Management Summit 2006

More regulation? A growing gap between aging partners who want to retire and younger partners' willingness to pay them for their practices? Changes in compensation systems as tools

in the ongoing war for talent? What does the future hold? At Management Summit 2006, five leading consultants to the accounting profession shared their predictions.

Steve Erickson (Albuquerque, N.M.):

1. Leverage will increase significantly by increasing the use of non-CPAs. "This is happening at the operational level. Leverage at the IPA 100 is now 6.4:1. Smaller firms have less leverage, but they will have to increase their leverage to be competitive. When I ask partners how much of their work could be done by people with less experience, they generally say 50%. Firms will turn to non-CPAs for more work. CPAs will become supervisors sooner and manage more non-CPAs to get the work done."

2. Efficiency will increase significantly. "Most of the increases in efficiency will happen when older partners retire. There's a technology disconnect among older partners. Many think they don't have to understand technology because they're over age 55. Technology will standardize more procedures. I think somebody will standardize and franchise the back-office function of accounting firms. Scheduling is one area where this can really happen. You must assign your best and brightest to the right work. This is mission-critical: be sure you're scheduling strategically and for profitability."

3. There will be more female-owned CPA firms. Currently 70% of AICPA members are men. The average age is over 50. The average age of female members is 40, and 57% of accounting graduates, are women. "Move this trend forward by 10 years, and you'll see that accounting will be a female-dominated profession. Guess what? Women have babies! How will we utilize our work force and keep our three- to eight-year people? I suggest not using hourly arrangements. Do it on a project basis. Give them responsibility for the client relationship. People are the only true differentiator of accounting firms. You must keep good people."

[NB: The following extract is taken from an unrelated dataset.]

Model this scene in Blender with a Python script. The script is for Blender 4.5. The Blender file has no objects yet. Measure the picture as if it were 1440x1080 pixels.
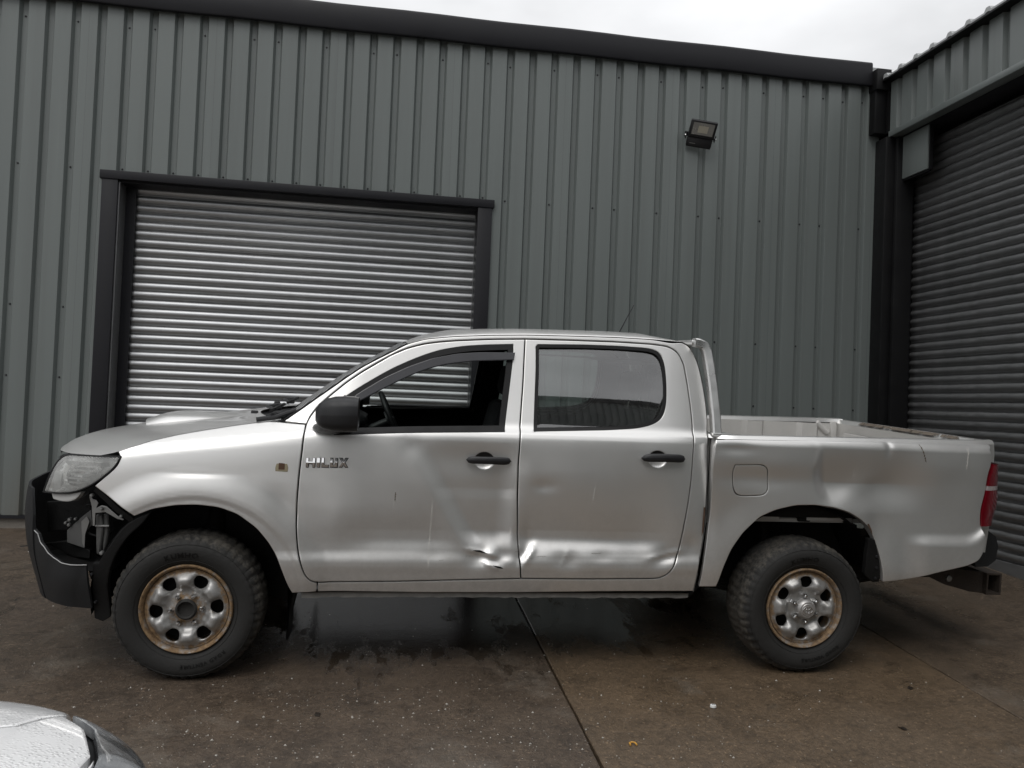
import bpy, bmesh, math, random
import numpy as np
from mathutils import Vector, Matrix
from mathutils.geometry import delaunay_2d_cdt

S = bpy.context.scene
C = S.collection
rnd = random.Random(7)
R = math.radians

# ---------------------------------------------------------------- camera
cam = bpy.data.cameras.new('camera')
cam.sensor_width = 36; cam.lens = 28.12; cam.clip_end = 2000; cam.clip_start = .05
co = bpy.data.objects.new('camera', cam); C.objects.link(co)
yaw, pitch, roll = .151086, .02329, .040356
fw = Vector((math.sin(yaw)*math.cos(pitch), math.cos(yaw)*math.cos(pitch), math.sin(pitch)))
rt = Vector((math.cos(yaw), -math.sin(yaw), 0)); up = rt.cross(fw)
r2 = rt*math.cos(roll) + up*math.sin(roll); u2 = -rt*math.sin(roll) + up*math.cos(roll)
m = Matrix((r2, u2, -fw)).transposed().to_4x4(); m.translation = (0, 0, 1.361)
co.matrix_world = m
S.camera = co

# ---------------------------------------------------------------- overcast sky
SUN_EL, SUN_AZ = R(52), R(-150)
w = bpy.data.worlds.new('World'); S.world = w; w.use_nodes = True
nt = w.node_tree; nt.nodes.clear()
def wn(t, **k):
    n = nt.nodes.new(t)
    for a, b in k.items(): setattr(n, a, b)
    return n
out = wn('ShaderNodeOutputWorld'); bg = wn('ShaderNodeBackground'); bg.inputs[1].default_value = .1
sky = wn('ShaderNodeTexSky', sky_type='NISHITA', sun_disc=False, sun_elevation=SUN_EL, sun_rotation=R(210))
tc = wn('ShaderNodeTexCoord'); sep = wn('ShaderNodeSeparateXYZ')
nt.links.new(tc.outputs['Generated'], sep.inputs[0])
grad = wn('ShaderNodeMapRange'); grad.inputs['From Min'].default_value = 0; grad.inputs['From Max'].default_value = 1
grad.inputs['To Min'].default_value = 6.7; grad.inputs['To Max'].default_value = 14.4
nt.links.new(sep.outputs[2], grad.inputs[0])
cmap = wn('ShaderNodeMapping'); cmap.inputs['Scale'].default_value = (1, 1, 2.2)
nt.links.new(tc.outputs['Generated'], cmap.inputs[0])
cn = wn('ShaderNodeTexNoise'); cn.inputs['Scale'].default_value = 2.6; cn.inputs['Detail'].default_value = 5; cn.inputs['Roughness'].default_value = .5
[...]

4. Firms will increasingly customize compensation. "Firms will need more position players, and they must put people where they get the best results, which requires customized compensation plans."

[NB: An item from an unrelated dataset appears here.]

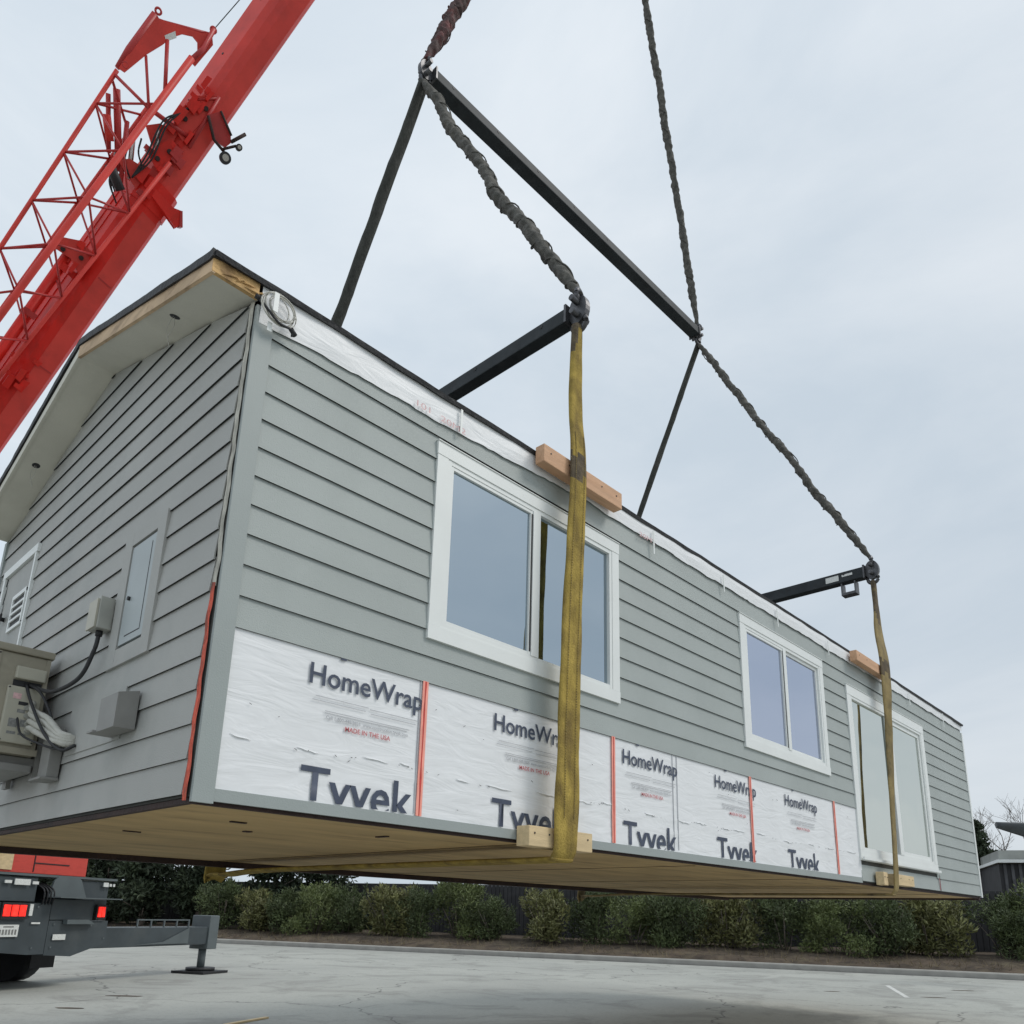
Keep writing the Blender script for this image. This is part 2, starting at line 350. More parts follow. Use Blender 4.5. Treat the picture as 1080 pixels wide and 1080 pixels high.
# far gable: plain siding
bm = NB(); z = Z1 - 5 * EXP
while z < 3.6:
    za, zb = max(z, 0), min(z + EXP, 3.66)
    def lim(zz):
        if zz <= 2.935: return (.02, HW - .02)
        dy = (zz - 2.935) / PITCH; return (max(.02, dy), min(HW - .02, HW - dy))
    l0, l1 = lim(za), lim(zb)
    vs = [bm.verts.new(v) for v in ((HL + .02, l0[0], za), (HL + .02, l0[1], za), (HL + .004, l1[1], zb), (HL + .004, l1[0], zb), (HL + .002, l0[0], za), (HL + .002, l0[1], za))]
    bm.faces.new(vs[:4]); bm.faces.new((vs[0], vs[4], vs[5], vs[1])); z += EXP
obj('rear_gable_siding', bm, 'siding', house)
bm = NB(); z = Z1 - 5 * EXP
while z < 2.85:
    za, zb = max(z, 0), min(z + EXP, 2.93)
    vs = [bm.verts.new(v) for v in ((0, HW + .02, za), (HL, HW + .02, za), (HL, HW + .004, zb), (0, HW + .004, zb), (0, HW + .002, za), (HL, HW + .002, za))]
    bm.faces.new(vs[:4]); bm.faces.new((vs[0], vs[4], vs[5], vs[1])); z += EXP
obj('rear_wall_siding', bm, 'siding', house)

# corner trim boards
one('corner_board', 'trimgrey', house, (0.0, .113, -.026, -.002, -.025, 2.90))
one('end_corner_board', 'white', house, (HL - .042, HL + .022, -.028, -.003, -.01, 2.90))
one('corner_board', 'trimgrey', house, (-.03, -.001, HW - .05, HW + .03, -.01, 2.93))
# ragged seam strip on the gable side of the near corner, orange tape on its lower part
def ragged(y0, y1, z0, z1, x, amp, n, sd):
    bm = NB(); L_ = []
    for i in range(n + 1):
        z = z0 + (z1 - z0) * i / n
        a = y0 + amp * noise.noise(Vector((sd, z * 5, 0))); b = y1 + amp * noise.noise(Vector((sd + 9, z * 5, 0)))
        xx = x - .006 * noise.noise(Vector((sd + 3, z * 9, 0)))
        L_.append([bm.verts.new((xx, a, z)), bm.verts.new((xx - .012, (a + b) / 2, z)), bm.verts.new((xx, b, z))])
    for i in range(n):
        for k in (0, 1): bm.faces.new((L_[i][k], L_[i][k + 1], L_[i + 1][k + 1], L_[i + 1][k]))
    return bm
obj('seam_strip', ragged(.004, .046, 1.12, 2.93, -.006, .014, 70, 1.), 'foam', house)
obj('seam_tape', ragged(.010, .046, -.02, 1.14, -.012, .016, 90, 4.), 'orange', house)
one('starter_strip', 'trimgrey', house, (.114, 8.66, -.022, -.002, -.012, .052))
# the open joint near the far end
one('wall_joint', 'black', house, (11.80, 11.812, -.0275, -.0255, .0, .26)); 
one('joint_tape', 'inkred', house, (11.775, 11.79, -.0275, -.0255, .02, .20))

# ---- exposed wrap
bm = NB(); nx, nz_ = 420, 30
def wy(x, z):
    low = max(0.0, min(1.0, (.44 - z) / .25)); seam = math.exp(-((z - .335 - .04 * noise.noise(Vector((x * 1.3, 2, 0)))) / .02) ** 2)
    v = noise.noise(Vector((x * 1.5 + z * 3, 0, z * 12))) * .006 * low + noise.noise(Vector((x * 4 - z * 6, 3, z * 16))) * .005 * low
    return -.0085 - abs(v) - seam * .004 * (.6 + noise.noise(Vector((x * 6, 1, 0))))
WX0, WX1 = .114, 8.70
g = [[bm.verts.new((WX0 + (WX1 - WX0) * i / nx, wy(WX0 + (WX1 - WX0) * i / nx, .03 + .91 * j / nz_), .03 + .91 * j / nz_)) for j in range(nz_ + 1)] for i in range(nx + 1)]
for i in range(nx):
    for j in range(nz_):
        f = bm.faces.new((g[i][j], g[i + 1][j], g[i + 1][j + 1], g[i][j + 1])); f.smooth = True
random.seed(3); x = .16
while x < 8.5:
    L_ = random.uniform(.08, .26); z0 = .345 + .05 * noise.noise(Vector((x * 1.3, 2, 0)))
    pts = [Vector((x + L_ * t / 5, -.0145, z0 + .012 * noise.noise(Vector((x + L_ * t, 8, 0)) * 4) - .012 * t / 5)) for t in range(6)]
    tube(bm, pts, [.001, .003, .0045, .004, .003, .001], 6)
    x += L_ + random.uniform(.06, .45)
nf = len(bm.faces); random.seed(5)
for i in range(80):
    x = random.uniform(.15, 8.5); z = random.uniform(.1, .88) if i % 3 == 0 else .335 + .04 * noise.noise(Vector((x * 1.3, 2, 0)))
    a = random.uniform(-.8, .8); l = random.uniform(.005, .017)
    cyl(bm, (x, -.018, z), (x + l, -.018, z + l * a), .0016, 5)
bm.faces.ensure_lookup_table()
for f in bm.faces[nf:]: f.material_index = 1
wrap = obj('house_wrap', bm, 'wrap', house); wrap.data.materials.append(M['rubber'])
for xx in (4.36, 4.43, 1.405): one('sheet_edge', 'inkfaint', wrap, (xx, xx + .005, -.0165, -.012, .07, .93))

def textmesh(name, body, x, z, width, m, parent, zmin=-9, zmax=9, yy=-.0185, bold=0.0, height=None):
    cu = bpy.data.curves.new(name, 'FONT'); cu.body = body; cu.size = 1.0; cu.resolution_u = 3; cu.offset = bold; cu.fill_mode = 'FRONT'
    to = bpy.data.objects.new(name, cu); COL.objects.link(to)
    bpy.context.view_layer.update()
    me = bpy.data.meshes.new_from_object(to.evaluated_get(bpy.context.evaluated_depsgraph_get()))
    bpy.data.objects.remove(to); bpy.data.curves.remove(cu)
    bm = NB(); bm.from_mesh(me); bpy.data.meshes.remove(me)
    xsv = [v.co.x for v in bm.verts]; x0, x1 = min(xsv), max(xsv); s = width / (x1 - x0)
    sy = s if height is None else height
    for v in bm.verts: v.co = Vector((x + (v.co.x - x0) * s, yy, z + v.co.y * sy))
    for co, no in (((0, 0, zmin), (0, 0, -1)), ((0, 0, zmax), (0, 0, 1))):
        bmesh.ops.bisect_plane(bm, geom=list(bm.verts) + list(bm.edges) + list(bm.faces), plane_co=co, plane_no=no, clear_outer=True)
    me = bpy.data.meshes.new(name); bm.to_mesh(me); bm.free(); me.materials.append(M[m])
    o = bpy.data.objects.new(name, me); COL.objects.link(o); o.parent = parent; return o
k = 0
for x in (.592, 2.082, 3.60, 5.105, 6.61):
    textmesh('lettering', 'HomeWrap', x, .724, .835, 'ink', wrap, bold=.012, height=.175)
    textmesh('lettering', 'Tyvek', x + .0, .985, .80, 'ink', wrap, zmin=.80, zmax=.925, bold=.012, height=.33)
    textmesh('lettering', 'Tyvek', x + .0, .025, .80, 'ink', wrap, zmin=.06, zmax=.25, bold=.012, height=.33)
    textmesh('lettering', 'Call 1-800-448-9835  www.construction.tyvek.com', x + .13, .535, .60, 'inkfaint', wrap, bold=.02)
    textmesh('lettering', 'MADE IN THE USA', x + .265, .485, .33, 'inkred', wrap, bold=.015)
    bm = NB()
    for i, (xa, xb, zz) in enumerate(((.05, .42, .655), (.43, .80, .648), (.03, .40, .630), (.44, .79, .622), (.12, .74, .578), (.12, .72, .566))):
        box(bm, x + xa, x + xb, -.0178, -.0172, zz, zz + .004)
    obj('print_lines', bm, 'inkfaint', wrap)
for xx in (1.442, 3.467, 5.82, 7.95):
    one('seam_tape', 'tapepink', wrap, (xx - .023, xx + .023, -.0215, -.0195, .055, .925))
    bm = NB(); n = 40; pr = None
    for i in range(n + 1):
        z = .057 + .866 * i / n; w = .006 + .004 * noise.noise(Vector((xx, z * 8, 0))); c0 = xx + .003 * noise.noise(Vector((xx + 4, z * 4, 0)))
        q = (bm.verts.new((c0 - w, -.0225, z)), bm.verts.new((c0 + w, -.0225, z)))
        if pr: bm.faces.new((pr[0], pr[1], q[1], q[0]))
        pr = q
    obj('tape_core', bm, 'tapered', wrap)

# ---- frieze strip of loose white wrap under the roof edge
bm = NB(); n = 260; pr = None
for i in range(n + 1):
    x = .02 + (HL - .02) * i / n
    zb = 2.785 + .045 * min(x, 3.2) + .022 * noise.noise(Vector((x * .9, 1, 0))) + .016 * noise.noise(Vector((x * 4, 2, 0))) + .008 * noise.noise(Vector((x * 17, 2, 0)))
    yb = -.027 - .004 * noise.noise(Vector((x * 2, 7, 0)))
    q = (bm.verts.new((x, yb, zb)), bm.verts.new((x, yb - .004 - .006 * noise.noise(Vector((x * 3, 0, 4))), zb + .09)), bm.verts.new((x, yb - .006 * noise.noise(Vector((x * 2.3, 0, 9))), 3.085)))
    if pr:
        for k in (0, 1): bm.faces.new((pr[k], q[k], q[k + 1], pr[k + 1]))
    pr = q
frz = obj('frieze_wrap', bm, 'wrap', house)
for x, l in ((1.60, .16), (4.08, .2), (5.40, .15), (6.65, .18), (8.1, .15), (11.2, .17), (12.9, .2)):
    one('hanging_flap', 'white', frz, (x, x + .018, -.054, -.048, 2.99 - l, 3.03))
for tx, x, z, wd in (('101', 1.20, 2.85, .12), ('20M2', 1.42, 2.845, .24), ('20M2', 3.86, 2.895, .26)):
    textmesh('lettering', tx, x, z, wd, 'inkpale', frz, yy=-.046, bold=.0, height=.065)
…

5. The profession will see brain drain. "Most succession planning talk deals with replacement theory." But a bigger challenge is keeping top talent in public accounting and reducing defections into other sectors of business.

Robert J. Gallasher (Pittsburgh)

1. Training will shift from compliance-based CPE tofirmwide learning cultures. "We give everybody a CPE budget, but we should be creating a learning culture instead. Individuals have that thirst for knowledge. I think we'll start seeing training budgets of $4,000 per professional and learning task forces so that people are learning what they need to know to keep the firm competitive."

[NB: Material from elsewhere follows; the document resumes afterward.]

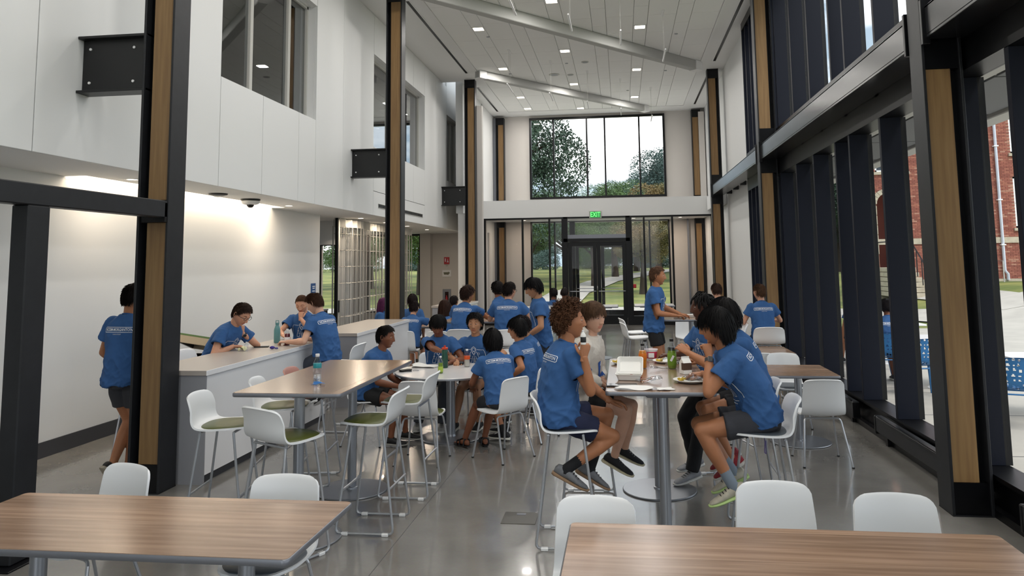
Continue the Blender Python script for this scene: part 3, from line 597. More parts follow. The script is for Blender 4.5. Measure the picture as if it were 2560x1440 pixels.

2. The succession dilemma will accelerate. "Today there are 45,000 accounting firms in the U.S. There will be 42,000 or less in five years. The big issue is the transfer of knowledge. It calls for us to revisit the whole succession issue. Firms will recreate their partner admissions policies to address equity, non-equity and contract partners and build succession planning into their compensation systems.

3. More internal conflict will arise at the national firms. "There will be another Enron. You can't legislate integrity. It means local and regional firms will have an opportunity to get more people. There will be a 40% reduction in SOX 404 work in 2006, so there will be a reduction of people at the Big Four."

4. Staffing will continue to be an issue. "It is what it is. Create a rerecruitment committee for your three- to eight-year people. Come up with deferred compensation systems for them."

5. Privacy will become a bigger issue. "Some CPA firm in the next few years will be called on the carpet for Privacy Act violations. Make sure your firm is complying with the law. Nobody wants to be blindsided."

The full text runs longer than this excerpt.